Но как бы то ни было, в центре и “Воскресения” и “Русской общины в тюрьме и ссылке” стоит прежде всего русский человек. Князь он или крестьянин, каторжник или сектант, россиянин или сибиряк — он всегда остается вечным странником, искателем истины, “спасения и света”. Так А. Чехов, приехавший с Сахалина, пишет не только сухой отчет о поездке (“Остров Сахалин”), но и “Палату № 6” о докторе Рагине, сменившем свою “одиночную” свободу на общение в палате-тюрьме. Так В. Короленко, отбывавший якутскую ссылку, пишет рассказ “Сон Макара” о справедливом общежитии, а А. Блок, доживший до торжества Новодворовых, пишет “Двенадцать” с всепрощающим Христом в финале. Возможно, под влиянием “Воскресения”.

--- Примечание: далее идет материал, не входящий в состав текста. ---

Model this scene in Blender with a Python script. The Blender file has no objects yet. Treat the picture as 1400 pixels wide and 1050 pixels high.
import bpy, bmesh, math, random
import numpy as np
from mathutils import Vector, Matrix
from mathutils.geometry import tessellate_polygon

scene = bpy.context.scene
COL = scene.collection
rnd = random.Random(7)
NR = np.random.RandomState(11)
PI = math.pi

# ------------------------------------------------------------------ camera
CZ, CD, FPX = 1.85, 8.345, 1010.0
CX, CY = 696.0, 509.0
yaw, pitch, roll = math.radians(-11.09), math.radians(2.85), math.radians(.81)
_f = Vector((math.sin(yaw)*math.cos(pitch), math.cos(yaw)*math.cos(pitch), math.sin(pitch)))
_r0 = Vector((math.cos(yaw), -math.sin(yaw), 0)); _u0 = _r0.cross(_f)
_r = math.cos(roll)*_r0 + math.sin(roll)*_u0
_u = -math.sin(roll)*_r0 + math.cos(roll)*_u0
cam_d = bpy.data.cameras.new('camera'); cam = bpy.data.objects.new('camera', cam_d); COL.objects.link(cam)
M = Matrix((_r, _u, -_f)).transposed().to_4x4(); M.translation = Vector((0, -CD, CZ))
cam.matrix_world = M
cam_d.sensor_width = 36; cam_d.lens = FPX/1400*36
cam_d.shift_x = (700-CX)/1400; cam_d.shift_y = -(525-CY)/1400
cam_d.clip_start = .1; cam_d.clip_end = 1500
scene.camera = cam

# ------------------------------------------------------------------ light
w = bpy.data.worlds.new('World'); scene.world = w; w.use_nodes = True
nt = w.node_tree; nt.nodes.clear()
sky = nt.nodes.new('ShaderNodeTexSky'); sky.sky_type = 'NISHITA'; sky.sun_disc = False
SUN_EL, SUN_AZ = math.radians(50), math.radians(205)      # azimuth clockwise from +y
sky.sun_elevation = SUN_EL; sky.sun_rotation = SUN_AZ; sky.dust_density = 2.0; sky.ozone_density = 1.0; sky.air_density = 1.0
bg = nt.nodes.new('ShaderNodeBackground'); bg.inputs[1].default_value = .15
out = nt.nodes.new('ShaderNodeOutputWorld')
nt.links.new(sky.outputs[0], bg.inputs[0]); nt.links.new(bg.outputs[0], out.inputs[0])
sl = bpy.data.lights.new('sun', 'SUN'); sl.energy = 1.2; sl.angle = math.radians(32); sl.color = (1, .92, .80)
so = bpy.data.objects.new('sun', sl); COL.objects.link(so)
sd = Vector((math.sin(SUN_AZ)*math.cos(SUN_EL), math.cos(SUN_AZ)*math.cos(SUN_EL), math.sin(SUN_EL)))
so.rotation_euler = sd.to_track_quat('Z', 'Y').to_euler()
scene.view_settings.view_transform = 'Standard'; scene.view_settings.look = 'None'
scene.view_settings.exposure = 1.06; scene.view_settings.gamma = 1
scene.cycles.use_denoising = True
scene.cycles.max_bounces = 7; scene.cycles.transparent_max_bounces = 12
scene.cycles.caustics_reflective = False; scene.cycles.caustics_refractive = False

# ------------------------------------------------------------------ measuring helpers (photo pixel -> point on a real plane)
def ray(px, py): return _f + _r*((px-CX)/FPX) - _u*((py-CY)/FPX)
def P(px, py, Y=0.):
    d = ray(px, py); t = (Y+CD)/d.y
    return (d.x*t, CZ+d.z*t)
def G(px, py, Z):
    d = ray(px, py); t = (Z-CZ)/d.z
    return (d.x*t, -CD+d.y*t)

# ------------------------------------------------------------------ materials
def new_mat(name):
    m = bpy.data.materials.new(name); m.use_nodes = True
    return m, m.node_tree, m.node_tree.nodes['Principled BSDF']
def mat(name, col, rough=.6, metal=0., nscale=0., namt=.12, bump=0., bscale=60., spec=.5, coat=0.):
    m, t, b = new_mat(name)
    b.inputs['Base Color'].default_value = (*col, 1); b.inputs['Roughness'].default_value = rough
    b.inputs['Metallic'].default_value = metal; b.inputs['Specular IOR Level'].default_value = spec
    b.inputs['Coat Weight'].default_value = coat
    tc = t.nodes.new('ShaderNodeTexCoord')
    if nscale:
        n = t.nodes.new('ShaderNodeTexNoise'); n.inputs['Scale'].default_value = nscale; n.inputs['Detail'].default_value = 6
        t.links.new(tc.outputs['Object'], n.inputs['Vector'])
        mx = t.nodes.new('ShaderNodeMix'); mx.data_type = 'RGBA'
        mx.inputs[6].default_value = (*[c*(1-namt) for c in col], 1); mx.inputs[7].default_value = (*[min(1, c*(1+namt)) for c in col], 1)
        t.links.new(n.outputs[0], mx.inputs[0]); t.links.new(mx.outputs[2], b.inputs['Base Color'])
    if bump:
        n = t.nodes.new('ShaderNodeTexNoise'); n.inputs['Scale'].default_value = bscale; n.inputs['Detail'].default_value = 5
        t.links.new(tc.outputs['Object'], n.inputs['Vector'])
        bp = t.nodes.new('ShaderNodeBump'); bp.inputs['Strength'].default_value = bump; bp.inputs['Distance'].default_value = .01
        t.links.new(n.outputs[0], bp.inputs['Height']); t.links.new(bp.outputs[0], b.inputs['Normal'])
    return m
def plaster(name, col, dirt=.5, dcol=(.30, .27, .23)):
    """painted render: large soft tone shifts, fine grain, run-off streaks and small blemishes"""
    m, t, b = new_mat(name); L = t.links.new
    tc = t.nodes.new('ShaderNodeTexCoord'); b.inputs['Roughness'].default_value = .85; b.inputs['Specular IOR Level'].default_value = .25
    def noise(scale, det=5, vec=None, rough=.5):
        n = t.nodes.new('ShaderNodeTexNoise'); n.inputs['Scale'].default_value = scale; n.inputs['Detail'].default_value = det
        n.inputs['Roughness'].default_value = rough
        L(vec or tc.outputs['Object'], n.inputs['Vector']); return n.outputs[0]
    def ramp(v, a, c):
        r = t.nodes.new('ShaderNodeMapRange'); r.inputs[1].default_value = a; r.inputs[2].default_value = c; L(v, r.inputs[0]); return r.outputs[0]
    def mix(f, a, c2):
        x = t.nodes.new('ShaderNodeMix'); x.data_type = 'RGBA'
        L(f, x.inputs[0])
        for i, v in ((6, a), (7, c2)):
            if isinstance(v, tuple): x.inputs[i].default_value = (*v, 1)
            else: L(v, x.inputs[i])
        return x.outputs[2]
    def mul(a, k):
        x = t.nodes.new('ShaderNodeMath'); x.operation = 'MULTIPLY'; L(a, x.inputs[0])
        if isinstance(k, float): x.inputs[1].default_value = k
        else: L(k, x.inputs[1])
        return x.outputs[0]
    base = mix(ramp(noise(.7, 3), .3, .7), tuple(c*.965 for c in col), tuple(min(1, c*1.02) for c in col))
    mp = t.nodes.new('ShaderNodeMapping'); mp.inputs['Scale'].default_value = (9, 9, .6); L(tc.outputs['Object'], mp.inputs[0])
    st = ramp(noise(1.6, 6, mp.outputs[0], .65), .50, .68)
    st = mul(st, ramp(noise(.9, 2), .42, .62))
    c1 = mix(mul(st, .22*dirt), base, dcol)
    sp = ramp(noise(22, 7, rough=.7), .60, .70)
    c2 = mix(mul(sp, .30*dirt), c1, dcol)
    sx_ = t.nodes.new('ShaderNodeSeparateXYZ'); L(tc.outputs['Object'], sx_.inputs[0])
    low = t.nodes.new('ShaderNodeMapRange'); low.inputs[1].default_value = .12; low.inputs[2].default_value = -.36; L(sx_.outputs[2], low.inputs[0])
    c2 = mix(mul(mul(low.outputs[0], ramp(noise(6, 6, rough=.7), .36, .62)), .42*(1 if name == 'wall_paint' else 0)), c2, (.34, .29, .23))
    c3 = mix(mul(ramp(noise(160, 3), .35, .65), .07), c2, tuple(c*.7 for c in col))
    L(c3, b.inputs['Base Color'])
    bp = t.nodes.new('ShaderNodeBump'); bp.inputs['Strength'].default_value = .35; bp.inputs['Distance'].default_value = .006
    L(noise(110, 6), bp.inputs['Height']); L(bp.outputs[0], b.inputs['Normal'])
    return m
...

Так, молодой Георгий Гребенщиков, ездивший в 1908 г. в Ясную Поляну, сравнит затем Г. Потанина, своего учителя, а также друга и единомышленника Н. Ядринцева, не с кем-нибудь, а с автором “Воскресения”: “Для сибиряков Потанин то же, что Толстой для всех обремененных духовной жаждой и скорбью людей мира” (Г. Гребенщиков. Большой сибирский дедушка. 1915 г.). А затем сам напишет эпопею о Василии Чураеве, прошедшем все пути истинно русского человека, от интеллигента-скептика до крестьянина, странника, священника, глубоко верующего человека. Продолжив в какой-то мере заветный замысел Л. Толстого, мечтавшего дописать “Воскресение”: “Был в Пирогове… Дорогой увидал дугу новую, связанную лыком, и вспомнил сюжет Робинзона — сельского общества переселяющегося. И захотелось написать 2-ю часть Нехлюдова. Его работа, усталость, просыпающееся барство, соблазн женский, падение, ошибка, и все на фоне робинзоновской общины” (Дневник, 17 июля 1904 г.). Такую “общину” под названием “Чураевка” Г. Гребенщиков создал в эмиграции, в США. Ту, огромную, размером во всю Сибирь, о которой мечтал Н. Ядринцев, развивший идеи своей первой книги в следующей, самой известной — “Сибирь как колония” (1882, 1892) и незадолго до смерти задумавший книгу об Америке…
Итак, Лев Толстой и Николай Ядринцев, “Воскресение” и “Русская община в тюрьме и ссылке” достаточно близки и родственны. Вспоминая Л. Толстого и его роман в год 180-летия писателя, мы можем назвать книгу Н. Ядринцева сибирским “Воскресением”, ставшим одним из “притоков” большой “реки” большого романа.